How Software Architecture Evolves from Monolith to Cloud‑Native Microservices

Architecture Evolution

Software architecture typically progresses through three phases: early (monolithic), growth (scaled), and stable (microservice).

Early (Monolithic) Architecture

In the early stage a single server‑side component and a relational database are built using a three‑layer MVC pattern. Common technology choices are:

Backend: Spring MVC or Spring Boot

Frontend: Vue (often with a front‑end/back‑end separation)

Database: MySQL

Cache: Redis

Static resource hosting: Nginx

Cache access follows the flow: request → check Redis → if hit, return data → if miss, query MySQL → update Redis. High availability is achieved by deploying multiple Redis nodes, providing 99‑99.9% uptime.

Growth‑Stage Architecture

When daily active users reach tens of thousands the system must remain stable while supporting rapid product iteration. Key techniques include:

Frontend acceleration via CDN or dedicated domains.

Horizontal scaling of backend services using layer‑4 or layer‑7 load balancers.

Database optimization for both structured and unstructured data, complemented by caching.

Cache layer is expanded with Redis Cluster , which uses a decentralized hash‑slot design. New nodes are added with the redis-trib tool, migrating slots without service interruption. Data scaling initially uses sharding (split tables) and later adopts distributed databases for true horizontal scaling.

Message middleware such as RabbitMQ decouples services, provides asynchronous delivery and traffic shaping.

Stable (Microservice) Architecture

In the stable phase functionality is split into independent services to achieve “divide and conquer”. Core tasks are:

Business splitting based on data independence.

Unified configuration management.

Distributed scheduled task handling.

Cloud‑Native Architecture

Cloud‑native design emphasizes non‑functional requirements: fault isolation, tolerance, automatic recovery, elastic resource usage, and cross‑datacenter high availability (targeting up to 99.9999999% data availability).

Continuous Delivery

Continuous delivery automates requirement changes, iteration, and deployment. DevOps integrates development, testing, and operations to achieve end‑to‑end automation.

Architecture Design Details

Business Splitting

Principle: high cohesion, low coupling. The typical workflow is:

Define business boundaries, primarily based on data independence.

Assign each business its own independent database.

Develop each business in a separate codebase/project.

Choose communication style – synchronous RESTful APIs, asynchronous message queues, or a hybrid.

Deploy services independently.

Microservice Design

Key aspects include service discovery, governance, framework selection, orchestration, and testing.

Service Discovery

Two models exist:

Server‑side discovery : DNS or VIP‑based load balancers provide a stable endpoint.

Client‑side discovery : Services query a registry (e.g., ZooKeeper or Consul) to obtain current instance addresses.

Service Governance

Governance covers the whole service lifecycle.
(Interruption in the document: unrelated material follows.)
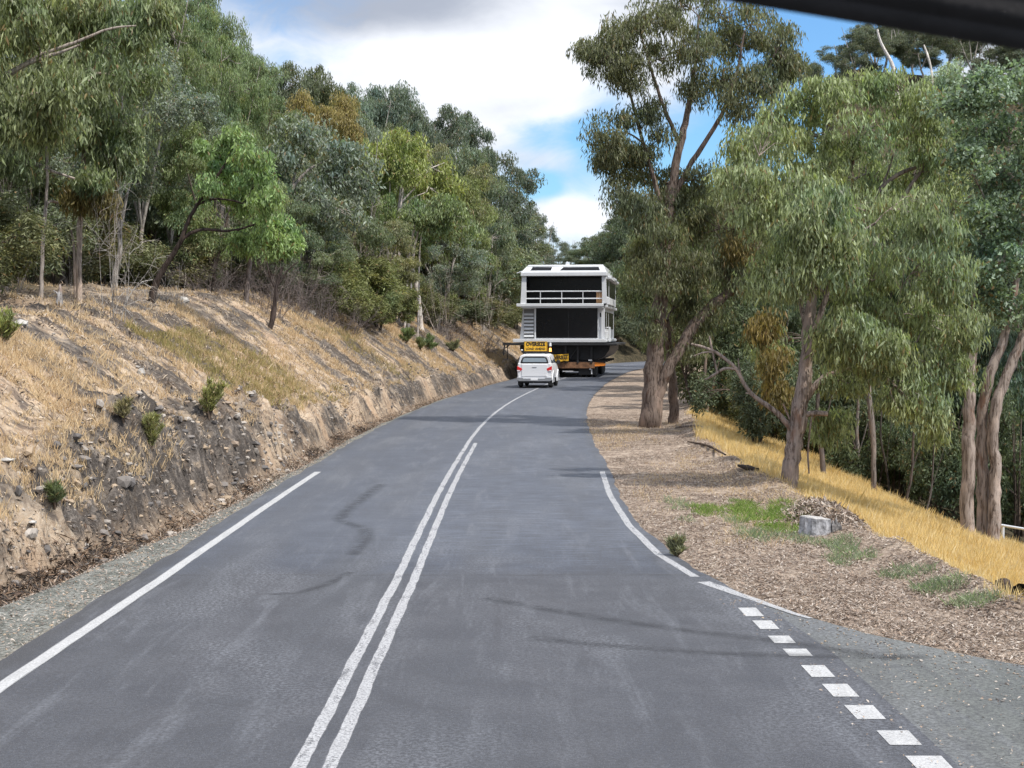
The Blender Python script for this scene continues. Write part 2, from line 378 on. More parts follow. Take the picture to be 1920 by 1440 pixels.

Two common mechanisms are:

Elastic scaling : Kubernetes Horizontal Pod Autoscaler (HPA) monitors pod CPU/memory metrics and adjusts replica counts automatically.

Circuit breaking : Isolates failing nodes to prevent cascading failures (e.g., fallback when a payment service is down).

Frameworks

Spring Cloud (built on Spring Boot) provides distributed configuration, Eureka service registration, Zuul routing, Ribbon client‑side load balancing, Hystrix circuit breaker, and messaging.

Dubbo – high‑throughput RPC framework from Alibaba, ideal for long‑lived, low‑payload calls; less suitable for complex asynchronous workflows.

Service Orchestration

Container orchestration with Docker + Kubernetes defines scaling policies, gray releases, rolling upgrades, and resource allocation for each microservice.

Testing

Comprehensive testing includes unit, interface, integration, and system tests. Mocks are used to simulate dependent services, allowing isolated verification of each microservice.

Unified Configuration Center

A configuration center centralizes settings such as database connections, cache parameters, queue definitions, and runtime thresholds, enabling consistent updates across all services as the system scales.

Distributed Scheduled Tasks

Distributed scheduling must provide high availability, elastic scaling, and unified management. Two models are commonly used:

Preemptive scheduling : Each worker competes for tasks from the scheduler. Simple to implement but can cause excessive polling.

Assignment scheduling : A single master node assigns tasks to workers using a distributed lock (ZooKeeper or Redis). If the master fails, a new master is elected.

Open‑source frameworks:

Quartz – widely used, supports clustering via pessimistic locks.

Chronos – leader‑based scheduling with a web UI, supports ISO8601 recurrence.

Kubernetes Scheduled Jobs – native cron‑like jobs managed by the Kubernetes control plane.